Detalhes bibliográficos
| Ano de defesa: |
2022 |
| Autor(a) principal: |
Kamizaki, Lucas Prado |
| Orientador(a): |
Não Informado pela instituição |
| Banca de defesa: |
Não Informado pela instituição |
| Tipo de documento: |
Dissertação
|
| Tipo de acesso: |
Acesso aberto |
| Idioma: |
eng |
| Instituição de defesa: |
Biblioteca Digitais de Teses e Dissertações da USP
|
| Programa de Pós-Graduação: |
Não Informado pela instituição
|
| Departamento: |
Não Informado pela instituição
|
| País: |
Não Informado pela instituição
|
| Palavras-chave em Português: |
|
| Link de acesso: |
https://www.teses.usp.br/teses/disponiveis/76/76134/tde-13072022-121617/
|
Resumo: |
In the last thirty years, experimental and theoretical advancements allowed the investigation of the thermodynamics of small systems far from equilibrium. In 1998, Ken Sekimoto showed that work and heat can be associated with individual trajectories of a Brownian particle. In this context, work becomes a stochastic quantity with a probability distribution associated, respecting important relations as the Jarzynski equality. A paradigmatic study case in stochastic thermodynamics is the fluid-immersed particle trapped in a harmonic potential, a routinely achieved situation using optical tweezers. Using the light-matter interaction, optical tweezers can trap and control colloidal particles. Thus, optical tweezers are powerful and versatile tools when analyzing the thermodynamics of small systems. In this dissertation, we have simulated the dynamics of a colloidal particle trapped in an optical tweezer in different stochastic thermodynamic contexts.

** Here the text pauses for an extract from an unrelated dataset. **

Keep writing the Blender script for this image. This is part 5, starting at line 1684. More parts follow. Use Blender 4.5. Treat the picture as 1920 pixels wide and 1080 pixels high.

By simulating the experimental system, we can verify the feasibility and the adequate parameters to study stochastic thermodynamics in practice. The two main topics studied are optimization of protocols and information-to-energy conversion. Because the work probability density function depends on the protocol, different protocols have different average work values. Among all protocols with a certain intensity and duration, the one that stands out is the optimal protocol, i.e., the process that has the minimum average work. Generally, it is hard to find the optimal protocol analytically, and often other methods are necessary. The first main result is the numerical determination of the performance of the protocols found by approximate methods (for slowly varying processes and weak processes) for different protocol times and intensities. In addition to controlling the system through the protocol, information about its state allows Maxwells demon-like experiments. The second main result is that we propose a new feedback experiment, simplifying the ideas presented in previous works. By doing so, we were able to calculate the dependency of the information-to-energy conversion and the delay time analytically. The simplifications made allow the study of feedback experiments using our actual experimental capabilities. |